┌─ PROVIDED MATERIAL

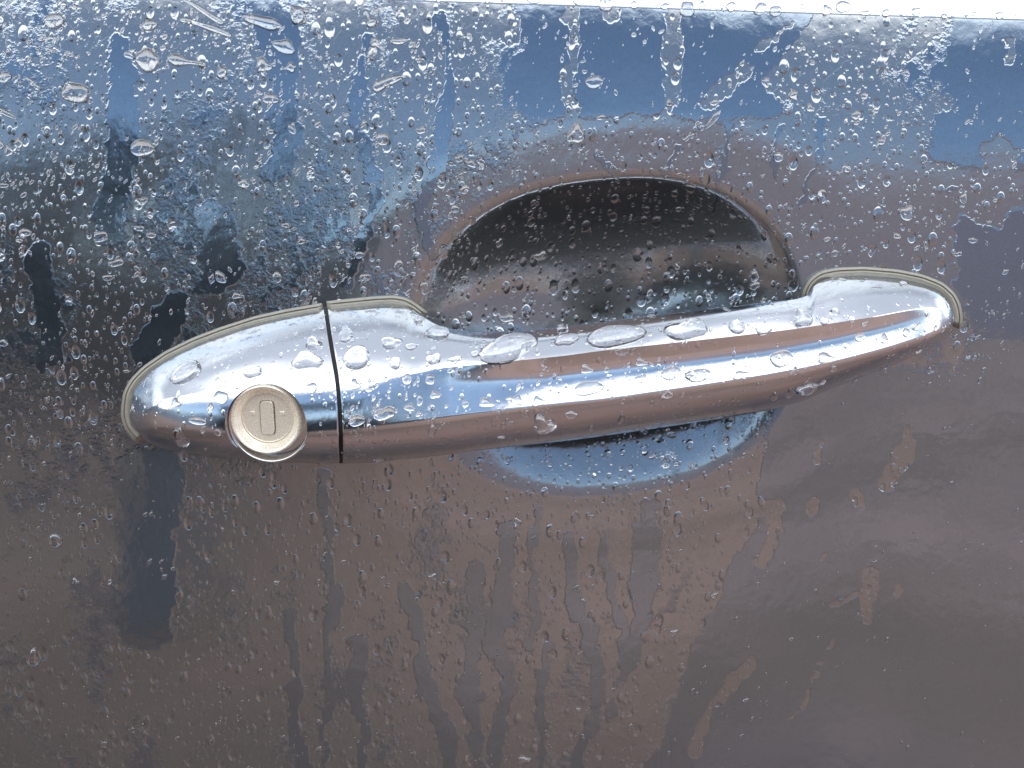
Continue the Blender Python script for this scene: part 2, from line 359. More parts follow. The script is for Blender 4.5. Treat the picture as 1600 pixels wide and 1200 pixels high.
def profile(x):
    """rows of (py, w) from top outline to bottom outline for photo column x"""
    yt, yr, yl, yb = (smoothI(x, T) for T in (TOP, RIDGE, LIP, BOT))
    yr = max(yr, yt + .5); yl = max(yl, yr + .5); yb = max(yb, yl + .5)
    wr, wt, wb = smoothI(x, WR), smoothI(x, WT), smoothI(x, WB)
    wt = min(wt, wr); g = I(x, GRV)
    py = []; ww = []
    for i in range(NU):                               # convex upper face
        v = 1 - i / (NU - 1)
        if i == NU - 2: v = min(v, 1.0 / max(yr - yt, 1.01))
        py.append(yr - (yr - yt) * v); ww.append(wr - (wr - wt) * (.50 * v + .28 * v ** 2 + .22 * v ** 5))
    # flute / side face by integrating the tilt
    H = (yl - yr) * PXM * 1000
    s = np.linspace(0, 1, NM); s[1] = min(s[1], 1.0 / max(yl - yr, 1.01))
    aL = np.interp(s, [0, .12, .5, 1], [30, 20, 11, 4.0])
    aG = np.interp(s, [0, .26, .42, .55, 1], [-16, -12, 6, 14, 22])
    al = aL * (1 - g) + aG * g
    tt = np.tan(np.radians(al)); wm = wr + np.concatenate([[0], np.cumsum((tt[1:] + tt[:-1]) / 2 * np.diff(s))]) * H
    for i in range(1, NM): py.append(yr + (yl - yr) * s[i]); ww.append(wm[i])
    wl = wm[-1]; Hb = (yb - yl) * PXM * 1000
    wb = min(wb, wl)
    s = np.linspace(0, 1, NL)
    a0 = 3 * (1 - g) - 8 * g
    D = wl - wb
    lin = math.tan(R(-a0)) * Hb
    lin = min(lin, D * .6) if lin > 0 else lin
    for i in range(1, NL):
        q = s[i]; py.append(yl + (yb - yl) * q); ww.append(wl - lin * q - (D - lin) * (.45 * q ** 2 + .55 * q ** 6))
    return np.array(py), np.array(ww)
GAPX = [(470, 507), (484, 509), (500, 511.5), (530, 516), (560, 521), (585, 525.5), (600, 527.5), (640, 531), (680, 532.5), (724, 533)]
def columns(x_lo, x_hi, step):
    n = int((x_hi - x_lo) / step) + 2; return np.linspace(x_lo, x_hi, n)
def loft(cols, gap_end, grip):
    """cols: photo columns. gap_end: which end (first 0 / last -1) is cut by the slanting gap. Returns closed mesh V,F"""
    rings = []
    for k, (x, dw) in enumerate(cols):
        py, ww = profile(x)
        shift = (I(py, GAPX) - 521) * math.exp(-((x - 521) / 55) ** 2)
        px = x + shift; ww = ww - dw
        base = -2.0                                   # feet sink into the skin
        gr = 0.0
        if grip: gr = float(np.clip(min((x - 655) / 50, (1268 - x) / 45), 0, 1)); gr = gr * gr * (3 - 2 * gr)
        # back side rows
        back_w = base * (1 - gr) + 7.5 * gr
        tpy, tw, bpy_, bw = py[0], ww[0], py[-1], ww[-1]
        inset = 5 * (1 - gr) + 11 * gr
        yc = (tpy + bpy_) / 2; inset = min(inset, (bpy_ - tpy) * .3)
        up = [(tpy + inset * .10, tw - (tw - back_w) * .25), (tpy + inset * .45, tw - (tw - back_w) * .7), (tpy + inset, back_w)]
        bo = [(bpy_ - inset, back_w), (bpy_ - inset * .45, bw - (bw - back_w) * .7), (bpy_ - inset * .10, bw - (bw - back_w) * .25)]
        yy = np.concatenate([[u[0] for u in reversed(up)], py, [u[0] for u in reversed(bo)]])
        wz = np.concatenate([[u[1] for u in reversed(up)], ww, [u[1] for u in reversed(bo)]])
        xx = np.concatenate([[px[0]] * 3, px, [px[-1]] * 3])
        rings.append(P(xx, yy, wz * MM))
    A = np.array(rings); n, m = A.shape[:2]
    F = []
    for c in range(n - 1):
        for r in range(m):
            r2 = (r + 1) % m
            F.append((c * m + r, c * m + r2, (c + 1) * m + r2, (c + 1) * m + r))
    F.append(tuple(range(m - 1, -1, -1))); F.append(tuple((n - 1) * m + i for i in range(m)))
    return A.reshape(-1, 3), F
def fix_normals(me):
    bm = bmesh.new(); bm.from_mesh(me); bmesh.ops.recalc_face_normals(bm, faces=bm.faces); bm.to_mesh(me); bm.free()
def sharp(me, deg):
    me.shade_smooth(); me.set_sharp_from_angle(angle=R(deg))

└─

GOAL:
Reproduce the full material exactly, excluding the pictures.

WRITTEN ANSWER:
Continue the Blender Python script for this scene: part 2, from line 359. More parts follow. The script is for Blender 4.5. Treat the picture as 1600 pixels wide and 1200 pixels high.
def profile(x):
    """rows of (py, w) from top outline to bottom outline for photo column x"""
    yt, yr, yl, yb = (smoothI(x, T) for T in (TOP, RIDGE, LIP, BOT))
    yr = max(yr, yt + .5); yl = max(yl, yr + .5); yb = max(yb, yl + .5)
    wr, wt, wb = smoothI(x, WR), smoothI(x, WT), smoothI(x, WB)
    wt = min(wt, wr); g = I(x, GRV)
    py = []; ww = []
    for i in range(NU):                               # convex upper face
        v = 1 - i / (NU - 1)
        if i == NU - 2: v = min(v, 1.0 / max(yr - yt, 1.01))
        py.append(yr - (yr - yt) * v); ww.append(wr - (wr - wt) * (.50 * v + .28 * v ** 2 + .22 * v ** 5))
    # flute / side face by integrating the tilt
    H = (yl - yr) * PXM * 1000
    s = np.linspace(0, 1, NM); s[1] = min(s[1], 1.0 / max(yl - yr, 1.01))
    aL = np.interp(s, [0, .12, .5, 1], [30, 20, 11, 4.0])
    aG = np.interp(s, [0, .26, .42, .55, 1], [-16, -12, 6, 14, 22])
    al = aL * (1 - g) + aG * g
    tt = np.tan(np.radians(al)); wm = wr + np.concatenate([[0], np.cumsum((tt[1:] + tt[:-1]) / 2 * np.diff(s))]) * H
    for i in range(1, NM): py.append(yr + (yl - yr) * s[i]); ww.append(wm[i])
    wl = wm[-1]; Hb = (yb - yl) * PXM * 1000
    wb = min(wb, wl)
    s = np.linspace(0, 1, NL)
    a0 = 3 * (1 - g) - 8 * g
    D = wl - wb
    lin = math.tan(R(-a0)) * Hb
    lin = min(lin, D * .6) if lin > 0 else lin
    for i in range(1, NL):
        q = s[i]; py.append(yl + (yb - yl) * q); ww.append(wl - lin * q - (D - lin) * (.45 * q ** 2 + .55 * q ** 6))
    return np.array(py), np.array(ww)
GAPX = [(470, 507), (484, 509), (500, 511.5), (530, 516), (560, 521), (585, 525.5), (600, 527.5), (640, 531), (680, 532.5), (724, 533)]
def columns(x_lo, x_hi, step):
    n = int((x_hi - x_lo) / step) + 2; return np.linspace(x_lo, x_hi, n)
def loft(cols, gap_end, grip):
    """cols: photo columns. gap_end: which end (first 0 / last -1) is cut by the slanting gap. Returns closed mesh V,F"""
    rings = []
    for k, (x, dw) in enumerate(cols):
        py, ww = profile(x)
        shift = (I(py, GAPX) - 521) * math.exp(-((x - 521) / 55) ** 2)
        px = x + shift; ww = ww - dw
        base = -2.0                                   # feet sink into the skin
        gr = 0.0
        if grip: gr = float(np.clip(min((x - 655) / 50, (1268 - x) / 45), 0, 1)); gr = gr * gr * (3 - 2 * gr)
        # back side rows
        back_w = base * (1 - gr) + 7.5 * gr
        tpy, tw, bpy_, bw = py[0], ww[0], py[-1], ww[-1]
        inset = 5 * (1 - gr) + 11 * gr
        yc = (tpy + bpy_) / 2; inset = min(inset, (bpy_ - tpy) * .3)
        up = [(tpy + inset * .10, tw - (tw - back_w) * .25), (tpy + inset * .45, tw - (tw - back_w) * .7), (tpy + inset, back_w)]
        bo = [(bpy_ - inset, back_w), (bpy_ - inset * .45, bw - (bw - back_w) * .7), (bpy_ - inset * .10, bw - (bw - back_w) * .25)]
        yy = np.concatenate([[u[0] for u in reversed(up)], py, [u[0] for u in reversed(bo)]])
        wz = np.concatenate([[u[1] for u in reversed(up)], ww, [u[1] for u in reversed(bo)]])
        xx = np.concatenate([[px[0]] * 3, px, [px[-1]] * 3])
        rings.append(P(xx, yy, wz * MM))
    A = np.array(rings); n, m = A.shape[:2]
    F = []
    for c in range(n - 1):
        for r in range(m):
            r2 = (r + 1) % m
            F.append((c * m + r, c * m + r2, (c + 1) * m + r2, (c + 1) * m + r))
    F.append(tuple(range(m - 1, -1, -1))); F.append(tuple((n - 1) * m + i for i in range(m)))
    return A.reshape(-1, 3), F
def fix_normals(me):
    bm = bmesh.new(); bm.from_mesh(me); bmesh.ops.recalc_face_normals(bm, faces=bm.faces); bm.to_mesh(me); bm.free()
def sharp(me, deg):
    me.shade_smooth(); me.set_sharp_from_angle(angle=R(deg))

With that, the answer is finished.